The Hornsey home of Lotus is rather cramped due to the car’s very quick rise to fame, and discarded body-shells, new frames and other components are apt to stack-up outside on fine days, where they mingle with the delightfully early-vintage Austin Seven saloons of the employees. Plans are in hand for expansion and work has already conmenced on a new engine, assembly and test shop, where we imagine Chapman may extract more than the 72 b.h.p. at 6,300 r.p.m. which Coventry-Cliimax claim for their 1.098 c.c. engine. He also has plans for a neat transporter, based on a Commer van, which will accommodate two Lotus cars, one above the other.

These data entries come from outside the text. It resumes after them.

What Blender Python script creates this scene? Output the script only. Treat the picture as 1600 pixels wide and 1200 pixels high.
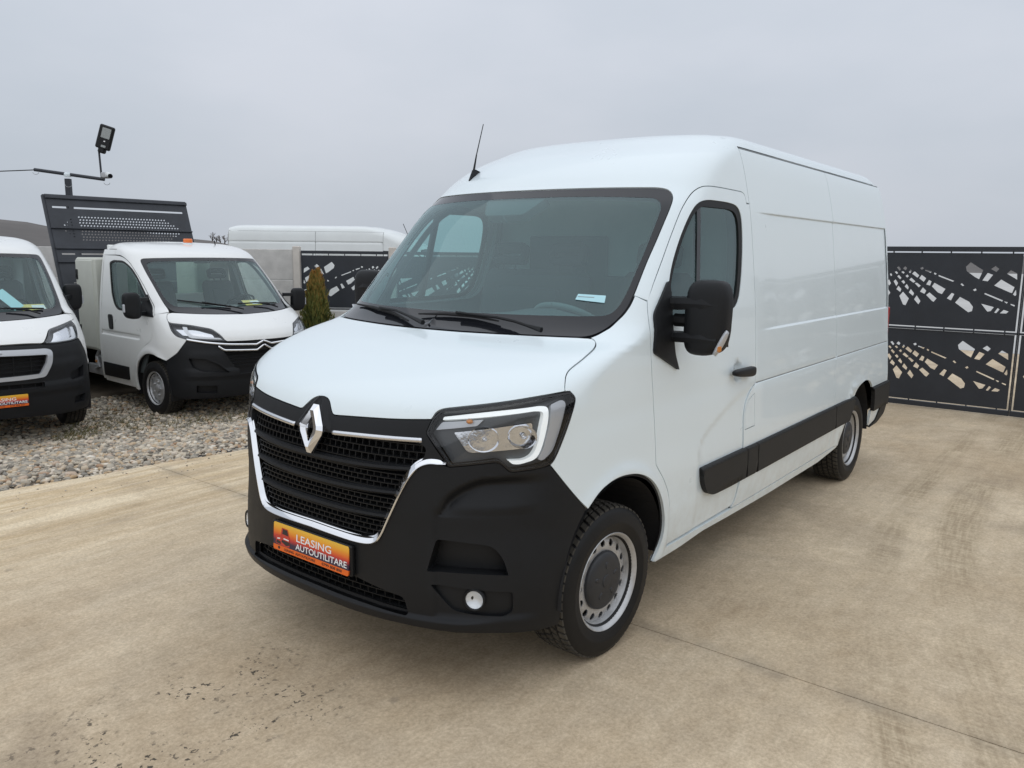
import bpy, math, random
import numpy as np
from mathutils import Vector, Matrix
from mathutils.geometry import delaunay_2d_cdt

R = math.radians
SC = bpy.context.scene
for o in list(bpy.data.objects):
    bpy.data.objects.remove(o)
COL = SC.collection

# ------------------------------------------------------------------ camera
cam_d = bpy.data.cameras.new('camera')
cam_d.sensor_width = 36.0
cam_d.lens = 1247.42 / 1600 * 36
cam_d.clip_start = 0.05
cam_d.clip_end = 4000
cam = bpy.data.objects.new('camera', cam_d)
cam.location = (2.9285, 2.7060, 1.7794)
cam.rotation_euler = (1.409589, -0.011454, 2.237343)
COL.objects.link(cam)
SC.camera = cam
SC.render.resolution_x, SC.render.resolution_y = 1024, 768

# ------------------------------------------------------------------ world: overcast sky
SUN_EL, SUN_AZ = R(50), R(52)
world = bpy.data.worlds.new('World')
SC.world = world
world.use_nodes = True
nt = world.node_tree
nt.nodes.clear()
wo = nt.nodes.new('ShaderNodeOutputWorld')
bg = nt.nodes.new('ShaderNodeBackground')
sky = nt.nodes.new('ShaderNodeTexSky')
sky.sky_type = 'NISHITA'
sky.sun_disc = False
sky.sun_elevation = SUN_EL
sky.sun_rotation = SUN_AZ
sky.dust_density = 4.0
tc = nt.nodes.new('ShaderNodeTexCoord')
sep = nt.nodes.new('ShaderNodeSeparateXYZ')
nt.links.new(tc.outputs['Generated'], sep.inputs[0])
# even cloud deck, brighter overhead as any overcast sky
mr = nt.nodes.new('ShaderNodeMapRange')
mr.inputs['From Min'].default_value = 0.0
mr.inputs['From Max'].default_value = 1.0
mr.inputs['To Min'].default_value = 0.97
mr.inputs['To Max'].default_value = 1.62
nt.links.new(sep.outputs['Z'], mr.inputs['Value'])
mp = nt.nodes.new('ShaderNodeMapping')
mp.inputs['Scale'].default_value = (1.3, 1.3, 3.2)
nt.links.new(tc.outputs['Generated'], mp.inputs['Vector'])
nz = nt.nodes.new('ShaderNodeTexNoise')
nz.inputs['Scale'].default_value = 1.6
nz.inputs['Detail'].default_value = 5
nz.inputs['Roughness'].default_value = 0.5
nt.links.new(mp.outputs[0], nz.inputs['Vector'])
cr = nt.nodes.new('ShaderNodeValToRGB')
cr.color_ramp.elements[0].position = 0.3
cr.color_ramp.elements[0].color = (4.55, 5.00, 5.60, 1)
cr.color_ramp.elements[1].position = 0.72
cr.color_ramp.elements[1].color = (5.55, 5.84, 6.42, 1)
nt.links.new(nz.outputs['Fac'], cr.inputs['Fac'])
mul = nt.nodes.new('ShaderNodeVectorMath')
mul.operation = 'SCALE'
nt.links.new(cr.outputs['Color'], mul.inputs[0])
nt.links.new(mr.outputs[0], mul.inputs['Scale'])
mix = nt.nodes.new('ShaderNodeMix')
mix.data_type = 'RGBA'
mix.inputs['Factor'].default_value = 0.94
nt.links.new(sky.outputs[0], mix.inputs['A'])
nt.links.new(mul.outputs[0], mix.inputs['B'])
nt.links.new(mix.outputs['Result'], bg.inputs['Color'])
bg.inputs['Strength'].default_value = 0.095
nt.links.new(bg.outputs[0], wo.inputs[0])

sun_d = bpy.data.lights.new('sun', 'SUN')
sun_d.energy = 0.75
sun_d.angle = R(165)
sun_d.color = (1.0, 0.98, 0.95)
sun = bpy.data.objects.new('sun', sun_d)
sun.rotation_euler = Vector((math.sin(SUN_AZ) * math.cos(SUN_EL), math.cos(SUN_AZ) * math.cos(SUN_EL), math.sin(SUN_EL))).to_track_quat('Z', 'Y').to_euler()
COL.objects.link(sun)

SC.view_settings.view_transform = 'Standard'
SC.view_settings.look = 'None'
SC.view_settings.exposure = 0.22
SC.view_settings.gamma = 1.0
SC.render.engine = 'CYCLES'
SC.cycles.max_bounces = 10
SC.cycles.transparent_max_bounces = 16

# ------------------------------------------------------------------ materials
MATS = {}
def nodes_of(name):
    m = bpy.data.materials.new(name)
    m.use_nodes = True
    MATS[name] = m
    return m, m.node_tree, m.node_tree.nodes['Principled BSDF']

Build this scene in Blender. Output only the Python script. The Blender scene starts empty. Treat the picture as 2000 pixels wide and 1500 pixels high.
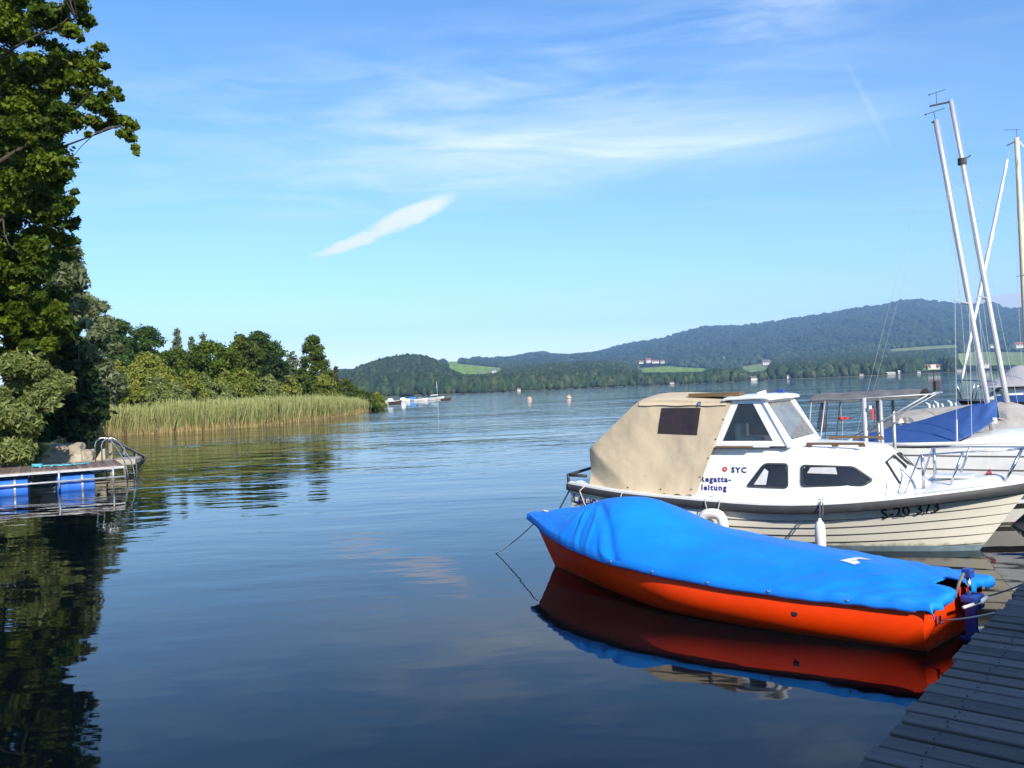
import bpy, math, random
import numpy as np
from mathutils import Vector, Matrix, noise as mnoise
from mathutils.bvhtree import BVHTree

SC = bpy.context.scene
COL = SC.collection
RAD = math.radians
rng = np.random.default_rng(11)
random.seed(5)

# ------------------------------------------------------------------ camera
F_PX = 1667.0
EYE = 2.2
ROLL = RAD(2.45)
PITCH = math.atan(11 / F_PX)
cR = np.array([math.cos(ROLL), 0, -math.sin(ROLL)])
_u0 = np.array([math.sin(ROLL), 0, math.cos(ROLL)])
_f0 = np.array([0, 1.0, 0])
cF = _f0 * math.cos(PITCH) + _u0 * math.sin(PITCH)
cU = _u0 * math.cos(PITCH) - _f0 * math.sin(PITCH)
cam_d = bpy.data.cameras.new("camera")
cam = bpy.data.objects.new("camera", cam_d)
COL.objects.link(cam)
cam_d.sensor_width = 36
cam_d.lens = 36 * F_PX / 2000
cam_d.clip_start = 0.1
cam_d.clip_end = 20000
cam.matrix_world = Matrix(((cR[0], cU[0], -cF[0], 0), (cR[1], cU[1], -cF[1], 0), (cR[2], cU[2], -cF[2], EYE), (0, 0, 0, 1)))
SC.camera = cam


def ray(px, py):
    return cF + cR * (px - 1000) / F_PX - cU * (py - 750) / F_PX


def at(px, py, Y):
    """point at forward distance Y seen at a pixel of the 2000 px wide photograph"""
    d = ray(px, py)
    return np.array([0, 0, EYE]) + d * (Y / d[1])


def onto(px, py, z=0.0):
    d = ray(px, py)
    return np.array([0, 0, EYE]) + d * ((z - EYE) / d[2])


# ------------------------------------------------------------------ sun, sky, exposure
SUN_EL, SUN_AZ = RAD(30), RAD(156)
to_sun = Vector((math.cos(SUN_EL) * math.sin(SUN_AZ), math.cos(SUN_EL) * math.cos(SUN_AZ), math.sin(SUN_EL)))
sun_d = bpy.data.lights.new("sun", 'SUN')
sun_d.energy = 4.6
sun_d.angle = RAD(0.5)
sun_d.color = (1.0, 0.93, 0.82)
sun = bpy.data.objects.new("sun", sun_d)
COL.objects.link(sun)
sun.rotation_euler = (-to_sun).to_track_quat('-Z', 'Y').to_euler()

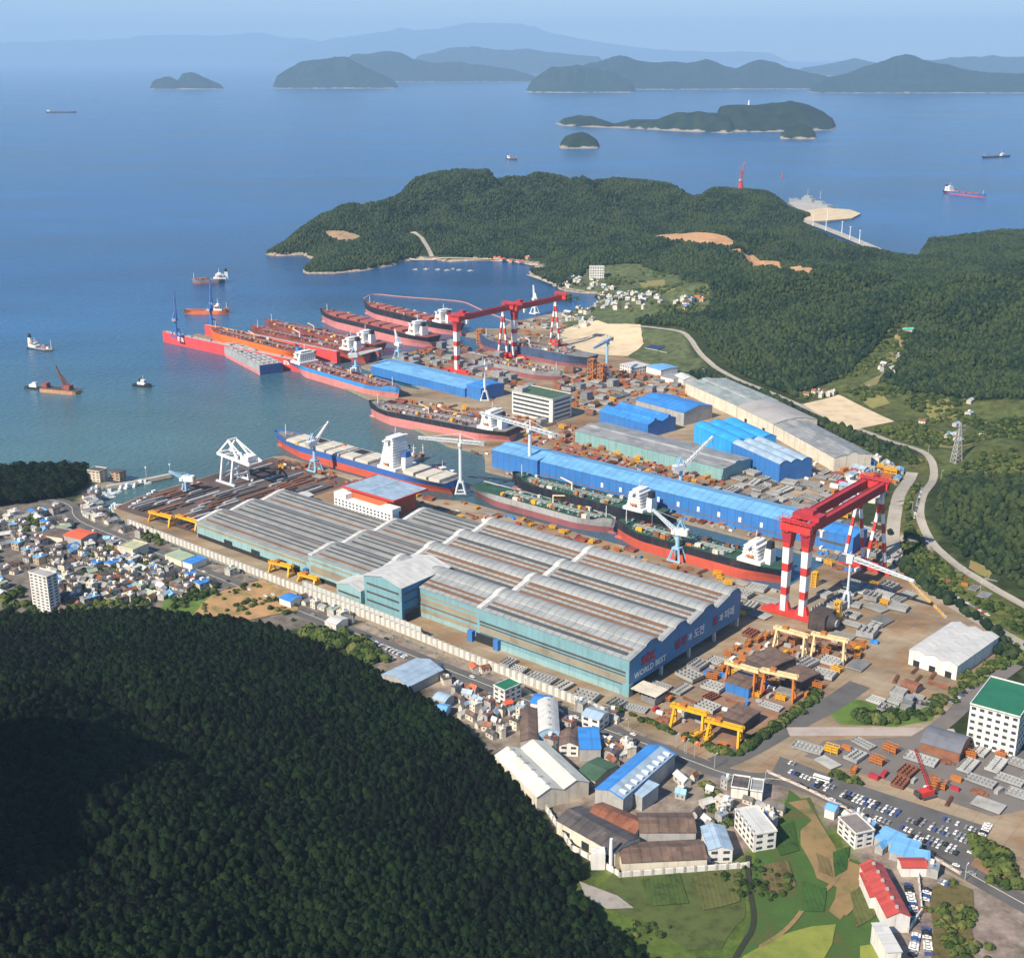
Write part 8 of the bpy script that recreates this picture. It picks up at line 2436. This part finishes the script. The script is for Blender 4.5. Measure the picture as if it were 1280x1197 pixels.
village([(560, 318), (600, 321), (660, 324), (664, 332), (600, 324)], 7, ['white', 'brown', 'orange'], 'the cove beach', terr=True, sc=(.9, 1.2))
village([(1005, 492), (1040, 488), (1042, 496), (1008, 500)], 9, ['rusty', 'white', 'brown'], 'the sports ground', terr=True, sc=(.5, .9))
village([(1140, 470), (1240, 470), (1240, 560), (1150, 540)], 12, ['white', 'rusty', 'silver', 'light blue'], 'the valley', terr=True, sc=(.6, 1.1))
village([(1092, 470), (1130, 430), (1136, 440), (1110, 480)], 6, ['white', 'brown'], 'the valley', terr=True, sc=(.6, 1.0))
village([(1050, 578), (1085, 572), (1135, 595), (1130, 625), (1100, 640), (1060, 640)], 22, ['white', 'white', 'silver', 'light blue', 'weathered grey'], 'the works offices', sc=(.8, 1.6), v1=.6)
VM = [mk(96, 667, 'the vivid orange roof'), mk(158, 680, 'the yellow green roofed hall'), mk(217, 697, 'the pale green hall'), mk(60, 755, 'the tall apartment tower'), mk(120, 740, 'the village trees'), mk(200, 740, 'the forest edge above the clay slope'),
      mk(280, 722, 'the clay slope'), mk(110, 635, 'the harbour bridge'), mk(635, 862, 'the house with green roof patch'), mk(560, 870, 'the silver vaulted hut'), mk(600, 905, 'the ivory warehouse'), mk(687, 900, 'the vaulted workshop'), mk(740, 925, 'the plain blue roof'),
      mk(790, 960, 'the blue and silver factory'), mk(870, 1000, 'the scrap yard'), mk(940, 1020, 'the white flats'), mk(925, 980, 'the grey roofed houses'), mk(1070, 1030, 'the grey roofed office'), mk(1130, 1070, 'the red roofs'),
      mk(1090, 600, 'the perimeter road offices'), mk(735, 350, 'the cove hotel'), mk(780, 375, 'the middle of the cove village'), mk(830, 380, 'the clay lot'), mk(720, 395, 'the cove quay'), mk(610, 324, 'the cove beach'), mk(1025, 495, 'the sports ground'),
      mk(1190, 500, 'the valley fields'), mk(1110, 455, 'the upper valley'), mk(20, 665, 'the left edge'), mk(400, 765, 'the white cottage'), mk(170, 715, 'the village centre')]
relabel(HOUSES, VM)
for p in HP.values(): p.done()
x_, y_, _z = P(737, 350)
building('cove_hotel', 'white five storey hotel standing above the cove village', 'hotel', (x_, y_, zg(x_, y_)), 0, 30, 16, 26, M_WWALL, M_GWALL, kind='flat', windows=(5, M_GLASS), parapet=M_WWALL)
F_('navy_cube', 'dark square building with a pale side in the cove village', (762, 388), (775, 390), (779, 386), 14, M_GWALL, M_RDARK, kind='flat')
# scrap and parts yard between the foundries and the main road
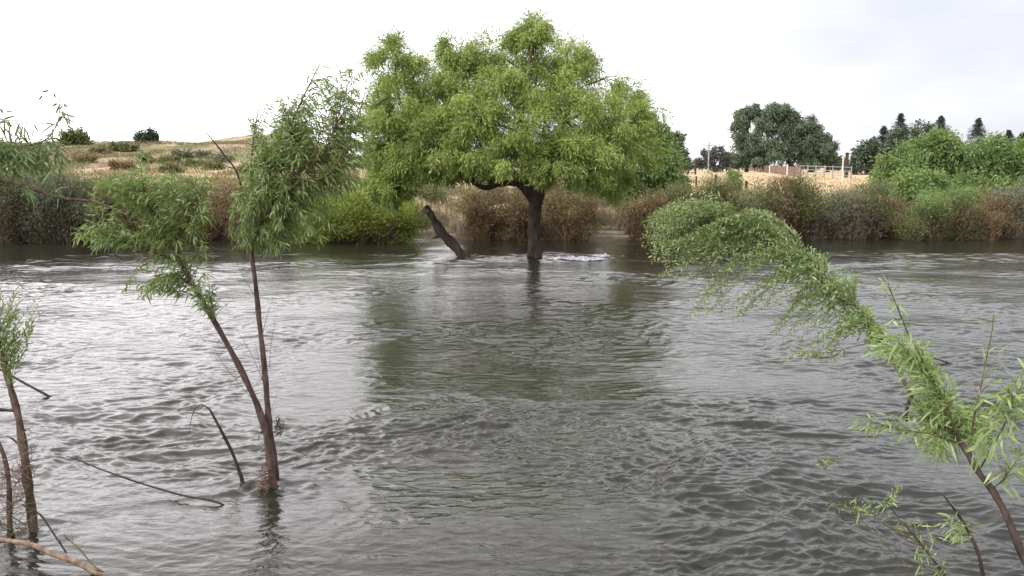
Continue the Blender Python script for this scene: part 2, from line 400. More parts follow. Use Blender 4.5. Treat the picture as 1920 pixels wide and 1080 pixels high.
for (cx, cy, rx, ry, hh) in ((1095, 488, .9, .42, .10), (1125, 482, .45, .32, .15), (1050, 487, .6, .22, .05)):
    c0 = W(cx, cy)
    gx, gy = np.meshgrid(np.linspace(-1, 1, 60), np.linspace(-1, 1, 40), indexing='ij')
    X = c0[0] + gx * rx; Y = c0[1] + gy * ry
    e = np.clip(1 - gx ** 2 - gy ** 2, 0, 1)
    Z = water_h(X, Y) + .012 + e * hh * .6 * (0.5 + 1.3 * noise2(X / .3, Y / .14, 31) + .7 * noise2(X / .12, Y / .07, 32)) - .03 * (e <= 0)
    ii = np.arange(59)[:, None] * 40; jj = np.arange(39)[None]
    mb.add(np.stack([X, Y, Z], -1), np.stack([ii + jj, ii + 40 + jj, ii + 41 + jj, ii + jj + 1], -1).reshape(-1, 4), None, (np.clip(e * 1.3, 0, .60)).ravel())
o = mb.build("foam", m, smooth=True); props(o, "white broken foam on the water at the foot of the big willow", "foam", kind='stuff')

# mud bars in the two inlets of the far bank
mb = MB()
for (x0, x1, py, th) in ((770, 858, 434, .10), (775, 850, 424, .12), (790, 860, 415, .14), (1088, 1176, 437, .10), (1092, 1180, 428, .10), (1095, 1170, 418, .14), (820, 905, 442, .07), (1110, 1200, 444, .05)):
    a = W(x0, py); b = W(x1, py); n = 40
    s = np.linspace(0, 1, n)
    X = a[0] + (b[0] - a[0]) * s
    wv = .45 * np.sin(pi * s) ** .4 * (1 + .5 * noise2(X * 1.5, X * 0 + py, 3))
    yc = a[1] + .3 * noise2(X / 1.2, X * 0 + py * .3, 6)
    V = np.stack([np.stack([X, yc - wv, X * 0 - .06], -1), np.stack([X, yc - wv * .75, X * 0 + th * (.7 + .5 * noise2(X * 3, X * 0 + py, 5))], -1),
                  np.stack([X, yc + wv * .6, X * 0 + th * .9], -1), np.stack([X, yc + wv, X * 0 - .06], -1)], 1).reshape(-1, 3)
    ii = np.arange(n - 1)[:, None] * 4; jj = np.arange(3)[None]
    mb.add(V, np.stack([ii + jj, ii + 4 + jj, ii + 5 + jj, ii + jj + 1], -1).reshape(-1, 4))
m = bark_mat("pale_mud", (.08, .065, .045), (.17, .14, .10), 5, .3, 1)
o = mb.build("mud_bar", m, smooth=True); props(o, kind='structure')

# ---------------------------------------------------------------- foliage growers
def rand_unit(n):
    return nrm(rng.normal(size=(n, 3)))
def crown(mb, lobes, dens=1.0, L_=.15, W_=.035, k=8, hang=.5, sub=11, squash=.85, clump=.42, up=0.0, cone=.9):
    """lobes = [(centre xyz, radius)]: leaves in clumps of drooping strands through each lobe's volume"""
    for (c, r) in lobes:
        ns = max(4, int(sub * (0.7 + 0.6 * rng.random())))
        sd = rand_unit(ns); sd[:, 2] *= squash
        sc = c + sd * r * (0.45 + 0.5 * rng.random((ns, 1)))
        sr = r * clump * (0.65 + 0.7 * rng.random(ns))
        ct = rng.random(ns)
        n = int(dens * ns)
        if n < ns: n = ns
        idx = rng.integers(0, ns, n)
        a = sc[idx] + rand_unit(n) * sr[idx][:, None] * (rng.random((n, 1)) ** .45) * np.array([1, 1, .8])
        outw = nrm(a - c) * .55
        sdv = nrm(outw + np.array([0, 0, -hang + up]) + rng.normal(size=(n, 3)) * .35)
        t = np.arange(k)[None, :, None] * L_ * .55
        pts = a[:, None] + sdv[:, None] * t + np.array([0, 0, -1]) * (t ** 2) * hang * .8
        d = sdv[:, None] + rng.normal(size=(n, k, 3)) * cone * .6 + np.array([0, 0, -hang * .4])
        tint = np.clip(ct[idx][:, None] * .6 + rng.random((n, k)) * .5 - .05, 0, 1)
        ll = L_ * (.6 + .7 * rng.random(n * k))
        leaves(mb, pts.reshape(-1, 3), d.reshape(-1, 3), ll, ll * (W_ / L_), 0.12, False, tint.ravel())

def grow(mt, ml, skel, targets, bias=(0, 0, 0), L_=.1, W_=.014, gap=.02, droop=.2, start=.2, r0=.004, sag=.08, near=True, cone=.8, maxlen=9, per=2, hangleaf=.3, kmin=0, lsd=.35):
    """a twig from the nearest skeleton point to every target, with alternate leaves"""
    skel = np.asarray(skel); bias = np.asarray(bias, float)
    LB, LD, LL, LT = [], [], [], []
    for tg in targets:
        d = np.linalg.norm(skel - (tg + bias), axis=1)
        k = int(np.argmin(d)); a = skel[max(0, k - rng.integers(0, 3))]
        ln = np.linalg.norm(tg - a)
        if ln > maxlen:
            a = tg + (a - tg) * maxlen / ln; ln = maxlen
        if ln < .02: continue
        mid = (a + tg) / 2 + np.array([0, 0, sag * ln]) + rng.normal(size=3) * ln * .06
        end = tg + np.array([0, 0, -sag * ln * .7])
        n = max(5, int(ln / gap / 2))
        c = tube(mt, [a, mid, end], [r0 * min(1.6, .5 + ln * 1.1), r0 * .7, r0 * .3], min(n, 14), 4, 0.05, rng.random())
        nl = max(3, int(ln * (1 - start) / gap))
        u = np.linspace(start, 1, nl)
        cc = spline([a, mid, end], 30)
        p = np.stack([np.interp(u, np.linspace(0, 1, 30), cc[:, q]) for q in range(3)], 1)
        tn = nrm(np.stack([np.interp(u, np.linspace(0, 1, 30), nrm(np.gradient(cc, axis=0))[:, q]) for q in range(3)], 1))
        ph = np.arange(nl) * 2.4 + rng.random() * 6
        s1 = nrm(np.cross(tn, [0.1, 0.3, 1.0])); s2 = np.cross(s1, tn)
        rad = np.cos(ph)[:, None] * s1 + np.sin(ph)[:, None] * s2
        dd = tn * .75 + rad * cone + rng.normal(size=(nl, 3)) * .22 + np.array([0, 0, -hangleaf])
        LB.append(p); LD.append(dd); LL.append(L_ * np.clip(1 + lsd * rng.normal(size=nl), .35, 1.7) * (1 - .35 * u)); LT.append(np.clip(rng.random() * .5 + rng.random(nl) * .5, 0, 1))
    LB = np.concatenate(LB); LD = np.concatenate(LD); LL = np.concatenate(LL); LT = np.concatenate(LT)
    leaves(ml, LB, LD, LL, W_ * (.7 + .6 * rng.random(len(LL))), droop, near, LT)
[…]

In conclusion. we should explain that the Lotus Engineering Co. does not supply complete cars. The Lotus frame-cum-body-cum-suspension units. including de Dion rear-axle, costs in the neighbourhood of £600 and auxiliaries in the region of another £250, without including the power unit. The price-total is still modest, judged by the available performance and competitions-record of these cars.

A.F.N.

A visit to the historic Falcon works at Isleworth, where the chain-driven Frazer-Nash cars were assembled years ago, produced lunch with the Allingtons, whither we were taken in a beautifully-constructed Type 501 B.M.W. saloon, and inspection of the latest Frazer-Nash model. The last Roadster, which is the least expensive Model in the Frazer-Nash range, being priced at £1,650 basic. It is a handsome all-enveloping two-seater with the 105-b.h.p. triple Solex carburetter Bristol engine, in the well-tried Frazer-Nash single-tube chassis with transverse leaf-spring i.f.s. and torsion-bar rear suspension of the normal back axle. The specification includes rack-and-pinion steering, Girling 11-in, brakes with cast-iron drums, bolt-on disc wheels, one-shot chassis lubrication, and equipment includes bucket-seats upholstered in Vynide, laminated safety-glass in the windscreen. full equipment, etc. On the latest models the plated grill at the front of the carburetter air-intake on the bonnet is despensed with. We were able to inspect the new Sebring Frazer-Nash of which Stoop was soon to take delivery, and several fixed-head coupe’s in course of construction, with or without de Dion rear-end to customers’ choice.

As some confusion exists in respect of A.F.N.’s entry for Le Mans, we can say that if the new sports Type 502 B.M.W. 2.6-litre V8 engine is ready this will he used in a Frazer-Nash chassis, probably with fixed-head coupe body, but if not, a Bristol engine will be installed.